Samantha
Samantha asked:

Has anyone read both Catch and Kill by Ronan Farrow and She Said by Kantor and Twohey? Do you think they are mutually exclusive (that is, if you’ve read one you needn’t necessarily read the other)? Or do they cover sufficiently different ground so as to make reading both worthwhile?

Margaret Sullivan They do cover different ground. I mentioned this in my review: Kantor and Twohey had the New York TImes backing them up. A lot of Farrow's story is just being thwarted by NBC in trying to report the story. There is some overlap but generally they are complementary. Both very much worth reading.

Both books do not just talk about the Weinstein story. Kantor and Twohey cover the Brett Kavanaugh hearing, and Farrow covers Matt Lauer and the operations of the Black Cube investigators.
Sarah Gadsden They're very different stories - I enjoyed reading both. I read "She Said" first, which I'd recommend if you read both (for the sake of chronology).
Rachel Berner I read She Said last month and I'm halfway through Catch and Kill. They are different journeys and I could be remembering incorrectly, but they have some different sources/women they spoke to. Farrow also talks more about Black Cube and the spies that Harvey Weinstein paid to follow these journalists, and he is the one who received the audio from Ambra Gutierrez. I think both books are incredibly important.
Tori I just finished this book and read She Said last month. I am glad I didn't pass this one up since they do cover the same topic. They are written so differently and cover the topic from vastly different viewpoints. You should definitely read both.
Sam Edwards I've read both and its a brutal journey.
Laura I've read both--"Catch and Kill" second--and am glad I did. I much preferred the writing in "Catch and Kill"--more personal, funny, insightful, and a single voice (vs the two reportorial voices of She Said). I found chilling NBC's slow-but-sure shutdown of Farrow's reporting and The New Yorker's intrepid and ethical team effort heartening. Both books are pageturners, with Farrow's being more propulsive and interesting. I'm telling everyone to read it.
Carol Schaal Thank you for your reply.

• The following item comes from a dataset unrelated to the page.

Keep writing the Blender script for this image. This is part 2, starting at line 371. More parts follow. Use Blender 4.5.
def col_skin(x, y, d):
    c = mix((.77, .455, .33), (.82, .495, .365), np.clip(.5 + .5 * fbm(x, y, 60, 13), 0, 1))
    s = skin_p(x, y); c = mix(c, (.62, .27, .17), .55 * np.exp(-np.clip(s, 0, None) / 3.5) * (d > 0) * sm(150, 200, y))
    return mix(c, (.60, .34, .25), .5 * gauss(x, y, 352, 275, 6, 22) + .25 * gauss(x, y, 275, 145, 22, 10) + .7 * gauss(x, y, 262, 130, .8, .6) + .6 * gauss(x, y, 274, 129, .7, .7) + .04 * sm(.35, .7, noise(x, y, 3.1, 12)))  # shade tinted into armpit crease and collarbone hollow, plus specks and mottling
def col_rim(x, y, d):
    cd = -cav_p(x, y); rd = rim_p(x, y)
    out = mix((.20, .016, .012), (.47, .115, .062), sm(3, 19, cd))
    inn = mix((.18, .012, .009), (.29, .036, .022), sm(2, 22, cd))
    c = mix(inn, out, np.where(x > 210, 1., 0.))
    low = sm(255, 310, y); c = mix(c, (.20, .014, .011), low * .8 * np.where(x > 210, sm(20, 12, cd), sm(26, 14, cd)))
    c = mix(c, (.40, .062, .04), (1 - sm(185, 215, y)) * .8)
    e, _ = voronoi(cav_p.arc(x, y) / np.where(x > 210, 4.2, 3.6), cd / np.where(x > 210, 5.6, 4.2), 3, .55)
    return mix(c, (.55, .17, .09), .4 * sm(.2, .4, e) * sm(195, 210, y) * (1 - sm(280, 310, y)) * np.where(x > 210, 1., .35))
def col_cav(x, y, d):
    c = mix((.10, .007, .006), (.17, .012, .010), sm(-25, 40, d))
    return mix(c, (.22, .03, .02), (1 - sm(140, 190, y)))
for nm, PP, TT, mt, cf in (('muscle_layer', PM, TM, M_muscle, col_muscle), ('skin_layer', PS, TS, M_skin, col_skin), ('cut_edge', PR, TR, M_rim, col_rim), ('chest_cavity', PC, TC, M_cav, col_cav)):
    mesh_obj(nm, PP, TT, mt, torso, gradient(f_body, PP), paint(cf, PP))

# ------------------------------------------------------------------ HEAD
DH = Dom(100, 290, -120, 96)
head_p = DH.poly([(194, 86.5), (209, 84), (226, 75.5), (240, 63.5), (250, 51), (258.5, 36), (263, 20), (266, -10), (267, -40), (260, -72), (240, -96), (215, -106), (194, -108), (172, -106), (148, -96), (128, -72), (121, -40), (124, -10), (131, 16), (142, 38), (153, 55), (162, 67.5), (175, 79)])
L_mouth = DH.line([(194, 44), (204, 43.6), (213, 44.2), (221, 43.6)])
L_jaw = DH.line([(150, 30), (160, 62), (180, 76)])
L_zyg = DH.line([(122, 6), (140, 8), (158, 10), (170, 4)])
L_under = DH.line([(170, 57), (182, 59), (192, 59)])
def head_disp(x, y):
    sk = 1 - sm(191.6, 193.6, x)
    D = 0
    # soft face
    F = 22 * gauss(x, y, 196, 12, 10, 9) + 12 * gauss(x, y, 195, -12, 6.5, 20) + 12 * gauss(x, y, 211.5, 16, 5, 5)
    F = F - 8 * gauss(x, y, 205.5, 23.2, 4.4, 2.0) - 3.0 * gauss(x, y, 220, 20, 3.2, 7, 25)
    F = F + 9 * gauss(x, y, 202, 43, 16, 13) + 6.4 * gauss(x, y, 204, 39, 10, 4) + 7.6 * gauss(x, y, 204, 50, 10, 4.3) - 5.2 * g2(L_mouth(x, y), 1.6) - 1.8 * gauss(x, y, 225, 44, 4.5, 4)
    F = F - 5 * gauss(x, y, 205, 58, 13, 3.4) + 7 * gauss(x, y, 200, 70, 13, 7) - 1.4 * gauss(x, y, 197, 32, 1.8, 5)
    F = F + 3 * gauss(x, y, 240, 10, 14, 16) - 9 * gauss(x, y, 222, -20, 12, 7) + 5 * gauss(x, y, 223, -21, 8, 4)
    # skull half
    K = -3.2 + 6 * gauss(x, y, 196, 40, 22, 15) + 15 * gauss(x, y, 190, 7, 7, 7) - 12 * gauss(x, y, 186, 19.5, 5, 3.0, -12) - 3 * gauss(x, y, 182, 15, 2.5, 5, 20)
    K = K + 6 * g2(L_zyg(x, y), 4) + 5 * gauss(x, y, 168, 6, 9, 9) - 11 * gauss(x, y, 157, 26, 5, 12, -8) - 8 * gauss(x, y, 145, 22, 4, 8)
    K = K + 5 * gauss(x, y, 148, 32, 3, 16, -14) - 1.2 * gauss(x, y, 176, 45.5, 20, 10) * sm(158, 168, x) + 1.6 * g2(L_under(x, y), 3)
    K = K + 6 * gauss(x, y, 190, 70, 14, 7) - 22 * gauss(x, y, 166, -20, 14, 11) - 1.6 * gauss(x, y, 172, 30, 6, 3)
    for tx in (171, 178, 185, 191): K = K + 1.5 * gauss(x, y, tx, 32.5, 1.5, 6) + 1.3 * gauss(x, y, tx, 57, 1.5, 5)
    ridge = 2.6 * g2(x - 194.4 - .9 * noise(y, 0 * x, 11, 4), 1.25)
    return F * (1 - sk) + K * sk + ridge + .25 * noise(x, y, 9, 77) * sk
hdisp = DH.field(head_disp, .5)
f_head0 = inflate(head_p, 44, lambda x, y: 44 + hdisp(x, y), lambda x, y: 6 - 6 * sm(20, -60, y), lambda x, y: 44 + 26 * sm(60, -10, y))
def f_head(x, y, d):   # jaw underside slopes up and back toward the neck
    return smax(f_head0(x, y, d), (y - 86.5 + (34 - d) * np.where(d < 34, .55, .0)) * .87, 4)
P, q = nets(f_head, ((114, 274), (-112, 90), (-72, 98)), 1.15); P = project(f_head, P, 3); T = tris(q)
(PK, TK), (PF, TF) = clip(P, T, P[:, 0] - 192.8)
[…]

I've read She Said, which I thought was excellent, and now Farrow's book is on my to-read list.
Haley I, like most others answering this question, highly recommend reading both. I read She Said first, and was very glad I did, as it laid the groundwork for the story, and went into a bit more detail about the women and their stories. It also set the stage for the environment at Weinstein's company, and did a better job of highlighting just how villainous a role Lisa Bloom played (is there anything worse than a wolf in sheep's clothing?!). There were many times while reading Catch and Kill that I was glad for the extra background/context from having read She Said.

I really appreciated that Ronan gave so much insight into the systemic issues that have allowed this type of behavior to flourish in our society. I admire that he pulled no punches in naming names, and I sincerely hope that there will be repercussions for the many he called out as being complicit in facilitating and/or covering up the abuse. This has got to stop, and I hope these two books help inspire change.

To the brave women (men too!) who risked everything by speaking out, thank you.
Wendalina I just read She Said by Kantor and Twohey and am hungry to read Ronan Farrow's book. Thanks for the replies on this question.
Melanie Cohen Finished "She Said" a week ago and now reading "Catch and Kill." I really liked "She Said" and am not enjoying "Catch and Kill." Farrow comes across as privileged and self-involved, and he seems more interested in making the book about himself than about the story. "She Said" really kept the authors' personal details to what was necessary to aid the story and was written more journalistically. "Catch and Kill" is much more grabby and somewhat sensationalized. (Can you tell I wouldn't recommend the second one?)
Kayne Yes, definitely read both. Incredible stories.
Patti Zerbe Both are relevant. Read both.
Jean Kroeber I'd just like to thank all of you for your precise answers. Because of you, I shall read both of these books, which were really not on my radar screen until now. Thanks.
Mohammad Yazdani please describe more.
Elizabeth *She Said* is written in the third person which is super annoying. After reading *Catch and Kill* this is sooo boring. Even the chapter titles are tedious such as chapter 4: Positive Reputation Management. Finally picks up in chapter 7 (out of 9). Half star for that. The other half star is for me for sticking it out. Read Ronan Farrow's book instead.
Lorraine Bell Have you listened to Ronan's podcast of the same name?